Ainda outros dois anos se tinham passado quando Santa Inês recebeu da fundadora outra carta, em cujo início se lê: “À irmã Inês, venerável senhora em Cristo, a mais querida entre todas, irmã do ilustre rei da Boêmia, mas já irmã e esposa do Rei dos Céus. Clara, indigna e humilde serva de Cristo deseja alegria salvadora no autor da salvação e de todo o bem digno de ser desejado.”

E finalmente, em 1253, poucos meses antes de falecer, Santa Clara assim se dirige à sua filha espiritual: “Àquela que é a metade da minha alma e escrínio singular da minha afeição, à ilustre rainha e senhora Inês, esposa do Rei eterno, sua mãe caríssima e filha entre todas preferida, Clara, indigna serva de Cristo e inútil servidora das servas que vivem no mosteiro de São Damião, deseja saúde e a ventura de poder cantar com as demais virgens o cântico novo diante do trono de Deus e do Cordeiro e de seguir o Cordeiro para onde quer que vá.”

Pressentindo o seu fim, assim se expressa Santa Clara a Santa Inês:”Tenho-te presente no meu coração, duma maneira muito especial, como a mais querida de todas. Que mais dizer? Que faça silêncio a linguagem da carne e dê lugar à do espírito acerca da minha afeição por ti, filha bendita. A linguagem dos sentidos só muito imperfeitamente pode manifestar o amor que sinto por ti.
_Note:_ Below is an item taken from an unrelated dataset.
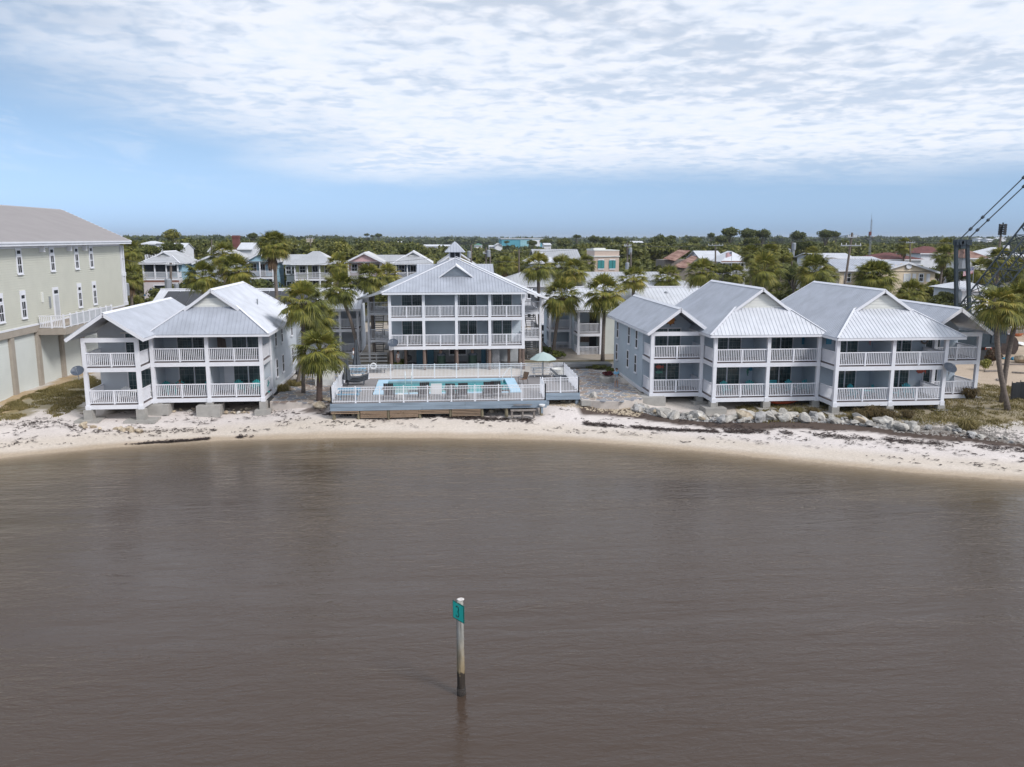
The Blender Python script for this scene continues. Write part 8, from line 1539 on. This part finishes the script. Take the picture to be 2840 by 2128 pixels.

Sê, pois, benevolente e aceita com humildade esta expressão de afeição maternal. Todos os dias penso em ti e em tuas filhas, às quais me recomendo, juntamente com minhas irmãs. Da mesma maneira as minhas filhas e especialmente a virgem prudentíssima Inês, minha irmã, se recomendam tanto quanto podem a ti e às tuas filhas em Cristo.”

***

A consideração dessas cartas nos enche de consolação e nos faz desejar um convívio semelhante entre todos os nossos irmãos de fé. E esse relacionamento transbordante de caridade fraterna, nesta terra, já é parte de “todo o bem digno de ser desejado”. A diversidade de caráteres e a imaginação humana, assistida pela graça, hão de encontrar expressões de afeto e de amor mútuo entre os irmãos quando os olhos interiores deles estiverem voltados para o sobrenatural, tal qual nos dá exemplo a grande Santa Clara. Cada um manifestará a vida de Deus nas suas almas e o seu eco divino repercutirá entre todos, fortalecendo-os no combate e tornando-os reconhecíveis como discípulos de Jesus.